Try implicit regression - I developed this method for co-dependent relationships. It includes non-response analysis (1=ax+by+cz+interactions) and rotational analysis (x=f(x,y,z), y=g(x,y,z) and z=h(x,y,z)) - as the assumption of independence is not required, to measure the dependent/independent relationship, you would need to measure the degree of separation and to measure model quality, you would track the variable(s) of interest and measure the correlation between the variable estimate and the observed data.

https://arxiv.org/ftp/arxiv/papers/1602/1602.00158.pdf

https://arxiv.org/ftp/arxiv/papers/1512/1512.05307.pdf

Dear Daniel,

Rd Wooten's approach is appropriate. Your own approach is also appropriate. You can use the dominant PCA score in your three sets of PCA scores as the dependent variable, and then the other two as independen tvariables. The dominant PCA is the one with the largest eigenvalue or variance.

Unfortulately, your data does not seem to be designed orthogonally correct from the beginning - since they are correlated.

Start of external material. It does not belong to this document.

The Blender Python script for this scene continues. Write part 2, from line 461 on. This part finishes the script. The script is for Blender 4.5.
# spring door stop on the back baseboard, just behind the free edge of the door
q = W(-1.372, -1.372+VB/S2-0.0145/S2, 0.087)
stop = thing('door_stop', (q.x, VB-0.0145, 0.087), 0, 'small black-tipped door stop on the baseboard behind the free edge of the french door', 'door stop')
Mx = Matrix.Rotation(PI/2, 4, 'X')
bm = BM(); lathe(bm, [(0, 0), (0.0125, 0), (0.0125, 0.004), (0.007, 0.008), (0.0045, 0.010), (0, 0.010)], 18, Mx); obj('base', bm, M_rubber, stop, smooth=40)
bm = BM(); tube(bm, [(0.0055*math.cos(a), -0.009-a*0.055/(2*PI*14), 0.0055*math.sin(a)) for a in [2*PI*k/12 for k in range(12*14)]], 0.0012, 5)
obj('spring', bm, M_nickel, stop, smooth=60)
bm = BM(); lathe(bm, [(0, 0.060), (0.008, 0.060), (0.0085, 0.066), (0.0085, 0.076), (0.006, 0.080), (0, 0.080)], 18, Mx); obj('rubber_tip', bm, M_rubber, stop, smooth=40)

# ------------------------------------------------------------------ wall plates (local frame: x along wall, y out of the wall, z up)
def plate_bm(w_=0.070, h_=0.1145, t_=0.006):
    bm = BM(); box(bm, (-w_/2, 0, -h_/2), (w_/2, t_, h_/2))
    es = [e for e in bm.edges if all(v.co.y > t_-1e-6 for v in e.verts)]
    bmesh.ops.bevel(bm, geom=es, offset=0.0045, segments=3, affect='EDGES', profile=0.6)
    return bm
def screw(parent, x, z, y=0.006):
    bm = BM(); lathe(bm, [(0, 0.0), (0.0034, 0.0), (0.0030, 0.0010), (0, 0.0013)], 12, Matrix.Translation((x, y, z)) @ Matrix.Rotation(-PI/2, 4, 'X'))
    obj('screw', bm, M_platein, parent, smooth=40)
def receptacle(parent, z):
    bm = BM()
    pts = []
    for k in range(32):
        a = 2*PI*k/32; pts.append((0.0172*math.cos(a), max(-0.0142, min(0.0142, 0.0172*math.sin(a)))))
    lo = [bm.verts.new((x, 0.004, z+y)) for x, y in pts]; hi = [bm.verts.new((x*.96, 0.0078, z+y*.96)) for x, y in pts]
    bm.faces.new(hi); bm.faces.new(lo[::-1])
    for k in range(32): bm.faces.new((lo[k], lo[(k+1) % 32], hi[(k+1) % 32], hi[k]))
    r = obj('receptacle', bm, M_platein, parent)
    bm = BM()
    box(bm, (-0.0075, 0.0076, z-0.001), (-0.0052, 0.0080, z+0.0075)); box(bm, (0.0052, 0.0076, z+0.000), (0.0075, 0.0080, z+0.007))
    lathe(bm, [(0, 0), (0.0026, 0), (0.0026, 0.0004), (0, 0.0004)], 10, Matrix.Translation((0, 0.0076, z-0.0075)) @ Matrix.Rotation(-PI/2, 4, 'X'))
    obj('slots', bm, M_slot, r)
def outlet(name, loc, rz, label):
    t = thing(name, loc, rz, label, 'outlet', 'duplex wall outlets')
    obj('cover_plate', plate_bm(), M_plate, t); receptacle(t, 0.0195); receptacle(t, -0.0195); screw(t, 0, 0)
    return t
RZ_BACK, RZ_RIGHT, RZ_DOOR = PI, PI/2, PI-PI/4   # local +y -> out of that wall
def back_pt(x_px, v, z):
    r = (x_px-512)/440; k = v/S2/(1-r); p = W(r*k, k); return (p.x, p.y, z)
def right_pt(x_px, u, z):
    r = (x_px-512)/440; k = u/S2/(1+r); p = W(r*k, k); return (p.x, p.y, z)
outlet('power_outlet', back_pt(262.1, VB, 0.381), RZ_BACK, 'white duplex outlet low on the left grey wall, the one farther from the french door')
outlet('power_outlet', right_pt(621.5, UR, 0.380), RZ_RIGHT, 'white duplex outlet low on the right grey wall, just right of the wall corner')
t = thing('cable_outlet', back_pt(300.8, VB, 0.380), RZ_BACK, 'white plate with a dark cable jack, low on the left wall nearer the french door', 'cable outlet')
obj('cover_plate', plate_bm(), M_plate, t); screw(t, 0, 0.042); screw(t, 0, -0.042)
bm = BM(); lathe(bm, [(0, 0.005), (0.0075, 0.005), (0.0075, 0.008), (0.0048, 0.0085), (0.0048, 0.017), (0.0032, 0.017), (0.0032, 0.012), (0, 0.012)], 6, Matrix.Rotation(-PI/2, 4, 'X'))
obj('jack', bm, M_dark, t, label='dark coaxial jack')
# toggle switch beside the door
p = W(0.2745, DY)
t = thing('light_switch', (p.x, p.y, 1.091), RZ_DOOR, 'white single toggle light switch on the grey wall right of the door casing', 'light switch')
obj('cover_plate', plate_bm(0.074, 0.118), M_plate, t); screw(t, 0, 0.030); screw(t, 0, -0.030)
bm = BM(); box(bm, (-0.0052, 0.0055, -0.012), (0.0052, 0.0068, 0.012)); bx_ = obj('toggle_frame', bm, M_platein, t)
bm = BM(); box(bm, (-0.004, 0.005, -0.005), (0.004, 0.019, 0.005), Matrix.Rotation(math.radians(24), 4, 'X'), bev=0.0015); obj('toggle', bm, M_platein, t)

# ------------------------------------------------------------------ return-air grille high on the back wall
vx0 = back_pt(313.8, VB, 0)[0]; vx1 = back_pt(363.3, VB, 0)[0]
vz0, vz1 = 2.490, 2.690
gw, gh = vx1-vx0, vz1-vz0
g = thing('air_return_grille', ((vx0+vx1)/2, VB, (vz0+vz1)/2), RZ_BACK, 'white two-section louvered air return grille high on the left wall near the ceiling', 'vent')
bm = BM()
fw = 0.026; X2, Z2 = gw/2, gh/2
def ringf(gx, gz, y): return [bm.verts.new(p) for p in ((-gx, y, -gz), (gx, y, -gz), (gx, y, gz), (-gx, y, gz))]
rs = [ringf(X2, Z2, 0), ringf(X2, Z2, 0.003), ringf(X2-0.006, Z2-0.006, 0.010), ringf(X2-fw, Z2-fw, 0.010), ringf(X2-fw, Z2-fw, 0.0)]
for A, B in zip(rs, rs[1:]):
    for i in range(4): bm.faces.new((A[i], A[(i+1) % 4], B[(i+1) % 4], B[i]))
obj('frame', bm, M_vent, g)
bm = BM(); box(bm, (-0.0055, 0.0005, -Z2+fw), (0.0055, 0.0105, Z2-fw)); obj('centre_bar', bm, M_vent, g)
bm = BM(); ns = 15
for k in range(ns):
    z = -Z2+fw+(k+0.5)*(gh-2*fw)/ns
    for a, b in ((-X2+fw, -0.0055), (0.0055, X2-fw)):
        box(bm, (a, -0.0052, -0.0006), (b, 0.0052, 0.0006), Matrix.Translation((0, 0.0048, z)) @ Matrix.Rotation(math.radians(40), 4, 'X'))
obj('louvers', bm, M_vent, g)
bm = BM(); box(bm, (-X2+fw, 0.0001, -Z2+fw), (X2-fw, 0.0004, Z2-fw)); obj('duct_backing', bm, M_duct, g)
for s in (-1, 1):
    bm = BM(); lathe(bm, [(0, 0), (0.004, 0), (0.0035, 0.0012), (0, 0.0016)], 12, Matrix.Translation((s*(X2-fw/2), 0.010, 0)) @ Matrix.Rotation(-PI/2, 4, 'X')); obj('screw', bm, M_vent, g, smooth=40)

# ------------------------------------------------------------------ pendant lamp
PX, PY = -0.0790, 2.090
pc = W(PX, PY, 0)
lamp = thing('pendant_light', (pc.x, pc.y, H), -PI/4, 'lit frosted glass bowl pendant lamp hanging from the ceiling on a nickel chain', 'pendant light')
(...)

A proper factorial design would have solved your question immediately.

Hi Mathias, thanks for your suggestion. But PCA will usually do varimax rotation and make the suppled data orthogonal. That is its advantage.

Harold,

That is true PCA will make your data orthogonal, but you will not get any regression coefficients and PCA is ill-suited for such a small dataset. But as the experiments have already been performed, it is probably the only way to get a picture of the relative importance of the factors.

PCA will do varimax rotation and actually confirm the actual number of orthogonal components. They may end up in just one or two orthogonal components if indeed the original three sets of variables were not orthogonal.

If indeed the components are orthogonal, their resulting scores are considered as new variables. Therefore, any regression analysis carried out with them will give the coefficients of the component scores.

Agree with suggestions given by Harold Chike.